Along the East Cost, including Environment Memo’s HQ state of North Carolina, there’s a big need to rebuild the oyster beds.

One way to do that is detailed here by the NC Division of Marine Fisheries, which states

North Carolina is launching an innovative recycling program to collect oyster shells from individuals and businesses and place them back overboard to help turn the tide on declining oyster stocks.

A mound of oyster shells placed in brackish water with good tidal flow will quickly become colonized by a multitude of marine organisms, including oysters. This mound, also called an oyster reef, serves a number of purposes – first and foremost, it helps produce oysters.

So there’s a North Carolina Oyster Shell Recycling Program, with motto

If you shuck it, don’t chuck it!

The state bans disposal of oyster shells in landfills, and has special bins at recycling centers around the state. After enough shells collect in these bins, the state plans to take the shells to help rebuild the oyster beds.

However, the program seems to be suffering from growing pains. It is not sufficiently widespread, and there may be institutional inertia to overcome.

Needs for spreading the word have become apparent–a friend, who has a number of bushels of oyster shells in a trailer at this writing, has found that while he can purchase, eat and share oysters with friends in Orange County, NC, the Orange County recycling operation is not on the the list of recycling centers that will hold these shells for the state.  This state-of-affairs is quite curious, given that Orange County is home to many forward-thinking people both locally and at the University of North Carolina. It’s only temporary storage, after all.

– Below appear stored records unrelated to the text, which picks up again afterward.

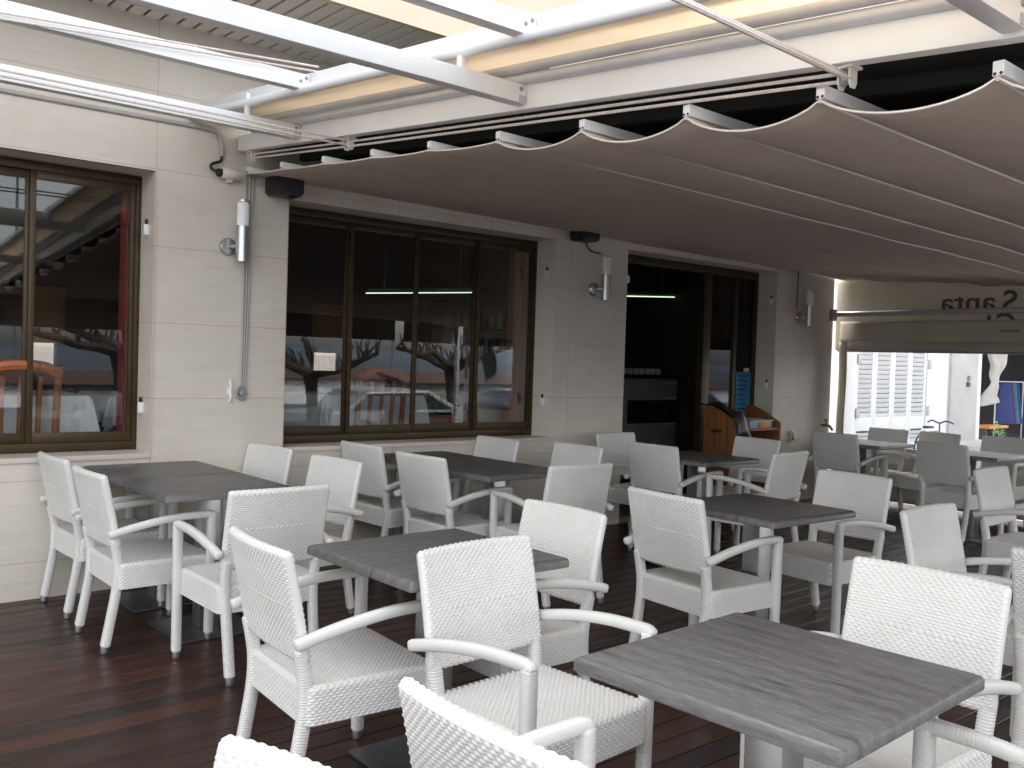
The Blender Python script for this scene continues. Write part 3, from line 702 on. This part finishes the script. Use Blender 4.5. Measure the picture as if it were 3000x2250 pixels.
CH = [
 (3.278, -.298, 2.2, 'white wicker armchair at far left against the wall, beside the joined tables'),
 (3.268, -1.0, .3, 'white wicker armchair second from far left, tucked under the near joined table'),
 (3.500, -1.655, 90.6, 'white wicker armchair seen from behind at the near end of the joined left tables'),
 (3.966, -.30, 188, 'white wicker armchair below the pale drop cables, right side of the joined left tables'),
 (3.999, -1.068, 185.9, 'white wicker armchair facing left, just behind the chair at the left tables\' near end'),
 (3.235, -2.967, -3.6, 'white wicker armchair left of the square table in the middle foreground'),
 (3.965, -2.957, 179.3, 'white wicker armchair right of the square table in the middle foreground'),
 (3.515, -3.659, -85.9, 'big white wicker armchair turned toward us between the two foreground tables'),
 (2.908, -4.513, 0, 'white wicker armchair cropped at the bottom, backrest left of the nearest table'),
 (1.996, -4.633, 191.8, 'white wicker armchair in the bottom left, only a backrest corner showing'),
 (4.115, -4.394, 179.4, 'white wicker armchair right of the nearest table, broad front of its back showing'),
 (3.505, -4.925, 91, 'white wicker armchair in the bottom right corner, only its arm and front leg showing'),
 (5.264, -2.915, -4.5, 'white wicker armchair left of the dark square table right of centre'),
 (6.331, -2.882, 175.9, 'white wicker armchair right of the dark square table right of centre'),
 (5.736, -4.064, -90.1, 'pale wicker armchair with a narrow slanted back behind the nearest table\'s right chair'),
 (7.858, -3.456, -89.3, 'grey wicker armchair at the right edge, slanted back turned toward us'),
 (9.985, -.966, .1, 'shaded wicker armchair left of the table beside the water tap'),
 (10.689, -.78, 169.7, 'shaded wicker armchair in front of the louvred shutters, wall side of the tap table'),
 (10.709, -1.296, 165.5, 'shaded wicker armchair right of the tap table, partly behind another chair'),
 (9.896, -2.075, -8.7, 'shaded wicker armchair with its back to us before the far right table'),
 (10.75, -2.0, 180, 'shaded wicker armchair right of the far right table, cut by the frame edge'),
 (7.421, -.56, -88.4, 'pale wicker armchair with its back to the pier left of the doorway'),
 (6.016, -.948, 181.7, 'pale wicker armchair right of the joined dark tables, nearer one of two'),
 (5.806, -.288, 181.4, 'pale wicker armchair under the window sill, right side of the joined dark tables'),
 (7.211, -1.103, 1.7, 'pale wicker armchair left of the table before the doorway'),
 (7.975, -1.064, 174.3, 'shaded wicker armchair in front of the wooden lectern'),
 (7.449, -1.641, 93.8, 'pale wicker armchair leaning right, near end of the table before the doorway'),
 (5.45, -1.577, 85.9, 'pale wicker armchair seen from behind at the near end of the joined dark tables'),
 (5.161, -1.032, 3.3, 'pale wicker armchair left of the joined dark tables, nearer one of two'),
 (5.193, -.288, 2.6, 'pale wicker armchair under the wide window, left side of the joined dark tables'),
 (5.36, -4.62, 0, 'white wicker armchair cropped by the right edge behind the nearest chair on the right'),
]
for i, (x, y, a, lab) in enumerate(CH):
    c = chair if i == 0 else dup(chair)
    c.location = (x, y, 0); c.rotation_euler = (0, 0, R(a)); c['label'] = lab

# ------------------------------------------------------------------ tables
tb = thing('square_table', 'x', 'table', (0, 0, 0), 0, 'grey wood topped square tables')
HWT = .336
def top_mesh():
    m = MB(); zs = [(.715, .010), (.7155, .004), (.718, 0), (.738, 0), (.7465, .005), (.750, .013)]
    loops = []
    for z, ins in zs:
        h = HWT-ins; c_ = .009; pts = []
        for (sx, sy, a0) in ((1, 1, 0), (-1, 1, 90), (-1, -1, 180), (1, -1, 270)):
            for a in (0, 30, 60, 90):
                t_ = R(a0+a); pts.append((sx*(h-c_)+c_*math.cos(t_), sy*(h-c_)+c_*math.sin(t_), z))
        loops.append(pts)
    m.grid(loops, False, True); n = len(loops[0])
    m.f.append(tuple(range(n-1, -1, -1))); m.f.append(tuple((len(zs)-1)*n+k for k in range(n))); return m
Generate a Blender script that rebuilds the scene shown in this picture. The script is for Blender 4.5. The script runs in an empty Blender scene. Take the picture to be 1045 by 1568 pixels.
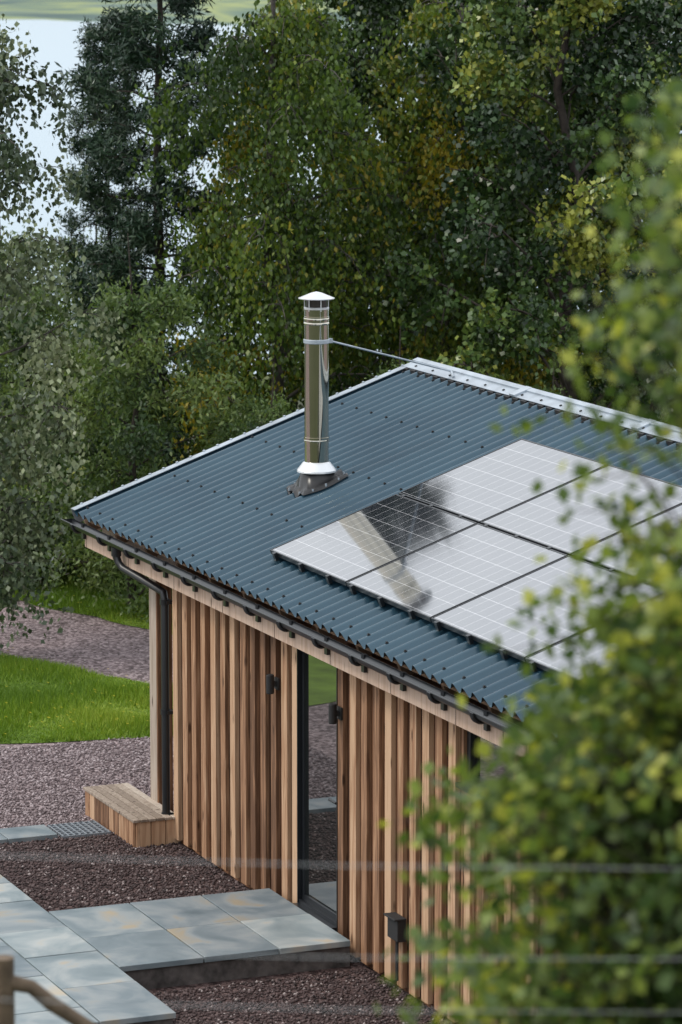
import bpy, math, random
import numpy as np
from mathutils import Matrix, Vector
sc=bpy.context.scene
rad=math.radians
# ------------------------------------------------------------------ helpers
def link(o,parent=None):
    sc.collection.objects.link(o)
    if parent is not None: o.parent=parent
    return o
def empty(name,loc=(0,0,0)):
    o=bpy.data.objects.new(name,None); o.location=loc; o.empty_display_size=.3
    return link(o)
def mesh_np(name,V,F,mats,midx=None,attr=None,smooth=False,parent=None,uv=None):
    me=bpy.data.meshes.new(name)
    V=np.asarray(V,np.float32)
    me.vertices.add(len(V)); me.vertices.foreach_set('co',V.ravel())
    loops=np.concatenate([f.ravel() for f in F]).astype(np.int32)
    tot=np.concatenate([np.full(len(f),f.shape[1]) for f in F]).astype(np.int32)
    start=np.concatenate([[0],np.cumsum(tot)[:-1]]).astype(np.int32)
    me.loops.add(len(loops)); me.loops.foreach_set('vertex_index',loops)
    me.polygons.add(len(tot)); me.polygons.foreach_set('loop_start',start)
    try: me.polygons.foreach_set('loop_total',tot)
    except Exception: pass
    for m in mats: me.materials.append(m)
    if midx is not None: me.polygons.foreach_set('material_index',np.asarray(midx,np.int32))
    if smooth is not False:
        s=np.ones(len(tot),bool) if smooth is True else smooth
        me.polygons.foreach_set('use_smooth',s)
    if attr is not None:
        a=me.attributes.new('lv','FLOAT','FACE'); a.data.foreach_set('value',np.asarray(attr,np.float32))
    me.update(calc_edges=True)
    return link(bpy.data.objects.new(name,me),parent)
class MB:
    def __init__(s): s.v=[];s.f=[];s.m=[];s.a=[];s.sm=[]
    def add(s,vs,fs,m=0,a=None,sm=False):
        n=len(s.v); s.v+= [tuple(v) for v in vs]
        a=random.random() if a is None else a
        for f in fs: s.f.append(tuple(i+n for i in f)); s.m.append(m); s.a.append(a); s.sm.append(sm)
    def box(s,x0,x1,y0,y1,z0,z1,m=0,a=None,M=None):
        vs=[(x,y,z) for z in (z0,z1) for y in (y0,y1) for x in (x0,x1)]
        if M is not None: vs=[M(*v) for v in vs]
        s.add(vs,[(0,2,3,1),(4,5,7,6),(0,1,5,4),(2,6,7,3),(0,4,6,2),(1,3,7,5)],m,a)
    def tube(s,pts,r,n=10,m=0,a=None,cap=True,sm=True):
        pts=[Vector(p) for p in pts]; rs=r if hasattr(r,'__len__') else [r]*len(pts)
        vs=[];fs=[]
        up=None
        for i,p in enumerate(pts):
            d=(pts[min(i+1,len(pts)-1)]-pts[max(i-1,0)]).normalized()
            if up is None:
                up=Vector((0,0,1)) if abs(d.z)<.9 else Vector((1,0,0))
            x=d.cross(up).normalized(); y=d.cross(x).normalized()
            for k in range(n):
                t=2*math.pi*k/n; vs.append(p+(x*math.cos(t)+y*math.sin(t))*rs[i])
        for i in range(len(pts)-1):
            for k in range(n):
                a0=i*n+k;a1=i*n+(k+1)%n; fs.append((a0,a1,a1+n,a0+n))
        s.add(vs,fs,m,a,sm)
        if cap:
            s.add(vs[:n],[tuple(range(n))],m,a); s.add(vs[-n:],[tuple(range(n))],m,a)
    def lathe(s,prof,cx,cy,n=32,m=0,sm=True):
        # every profile segment gets its own rings: smooth round the axis, crisp between segments
        for (r0,z0),(r1,z1) in zip(prof[:-1],prof[1:]):
            vs=[(cx+r*math.cos(2*math.pi*k/n),cy+r*math.sin(2*math.pi*k/n),z) for r,z in ((r0,z0),(r1,z1)) for k in range(n)]
            s.add(vs,[(k,(k+1)%n,n+(k+1)%n,n+k) for k in range(n)],m,.5,sm)
    def obj(s,name,mats,parent=None,bevel=0):
        me=bpy.data.meshes.new(name); me.from_pydata(s.v,[],s.f)
        for m in mats: me.materials.append(m)
        me.polygons.foreach_set('material_index',s.m); me.polygons.foreach_set('use_smooth',s.sm)
        a=me.attributes.new('lv','FLOAT','FACE'); a.data.foreach_set('value',s.a)
        me.update(); o=link(bpy.data.objects.new(name,me),parent)
        if bevel:
            b=o.modifiers.new('bevel','BEVEL'); b.width=bevel; b.segments=2; b.limit_method='ANGLE'
        return o
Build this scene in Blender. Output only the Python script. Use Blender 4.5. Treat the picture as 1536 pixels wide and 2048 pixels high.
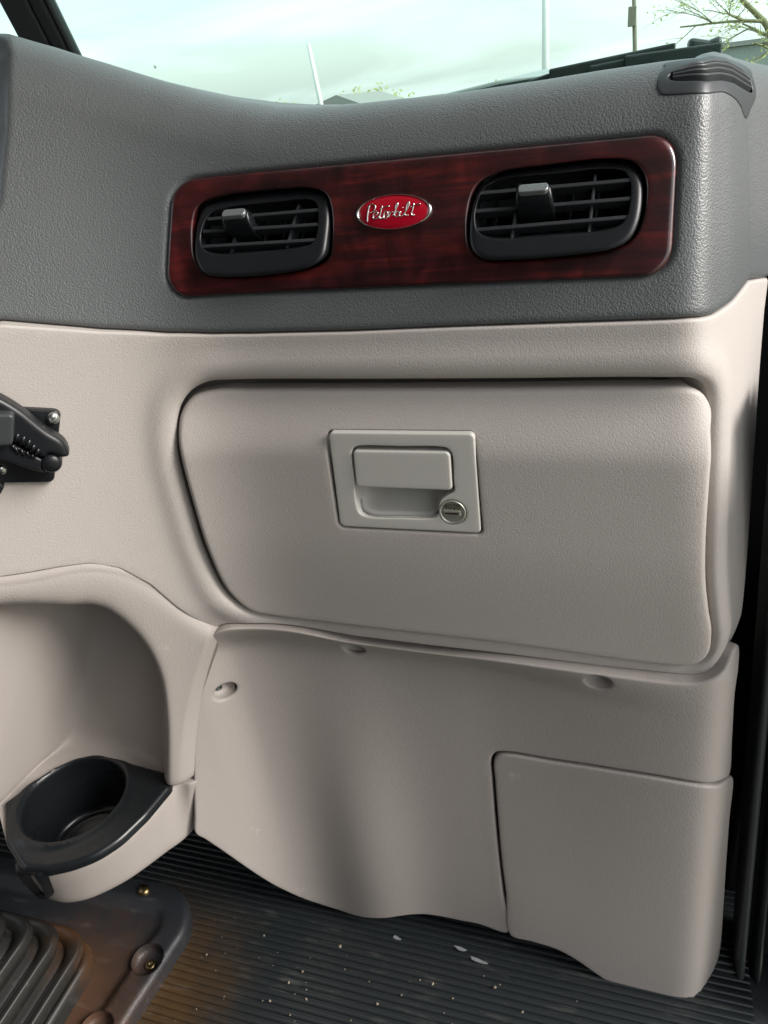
import bpy, bmesh, math, random
from mathutils import Vector, Matrix
from mathutils.geometry import delaunay_2d_cdt
SC = bpy.context.scene
for o in list(bpy.data.objects): bpy.data.objects.remove(o)

# ------------------------------------------------------------------ camera, world, sun, exposure
CAM_LOC=(0.166295, -0.509205, 0.271762)
CAM_R=(0.953065, 0.282225, -0.109619)
CAM_U=(-0.046732, 0.494846, 0.867723)
CAM_F=(-0.299138, 0.821874, -0.48481)

cam_data = bpy.data.cameras.new('camera'); cam = bpy.data.objects.new('camera', cam_data); SC.collection.objects.link(cam)
cam_data.sensor_fit = 'VERTICAL'; cam_data.sensor_height = 24.0; cam_data.lens = 24.0 * 1479.0 / 2048.0
cam_data.clip_start = 0.02; cam_data.clip_end = 2000
_m = Matrix((CAM_R, CAM_U, tuple(-v for v in CAM_F))).transposed().to_4x4(); _m.translation = CAM_LOC
cam.matrix_world = _m
SC.camera = cam
SUN_EL, SUN_AZ = math.radians(33), math.radians(92)      # azimuth from +y (dash forward) towards +x (door side)
world = bpy.data.worlds.new('World'); SC.world = world; world.use_nodes = True
wt = world.node_tree; wt.nodes.clear()
def wn(t, **k):
    n = wt.nodes.new(t)
    for a, b in k.items(): setattr(n, a, b)
    return n
sky = wn('ShaderNodeTexSky', sky_type='NISHITA', sun_disc=False, sun_elevation=SUN_EL, sun_rotation=SUN_AZ, air_density=1.0, dust_density=3.0, ozone_density=1.0)
wtc = wn('ShaderNodeTexCoord'); wmap = wn('ShaderNodeMapping'); wmap.inputs['Scale'].default_value = (1.5, 1.5, 9.0); wmap.inputs['Rotation'].default_value = (0.0, 0.05, 0.5)
wno = wn('ShaderNodeTexNoise'); wno.inputs['Scale'].default_value = 1.6; wno.inputs['Detail'].default_value = 6; wno.inputs['Distortion'].default_value = 0.6
wra = wn('ShaderNodeMapRange'); wra.inputs['From Min'].default_value = .38; wra.inputs['From Max'].default_value = .66; wra.inputs['To Min'].default_value = .45; wra.inputs['To Max'].default_value = .95
wmx = wn('ShaderNodeMix', data_type='RGBA'); wmx.inputs['B'].default_value = (5.9, 6.05, 6.15, 1)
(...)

Another issue appears to be one of territoriality.  My friend tried to take the shells to a nearby county’s (Durham County, NC) site, which has the state bins for oyster shells, but was turned away because he is not a resident of that county.  I’d think  most counties would want to participate in something as important as helping rebuild the state’s oyster beds (and oyster industry), and would make an exception for non-residents. It’s only temporary storage, after all.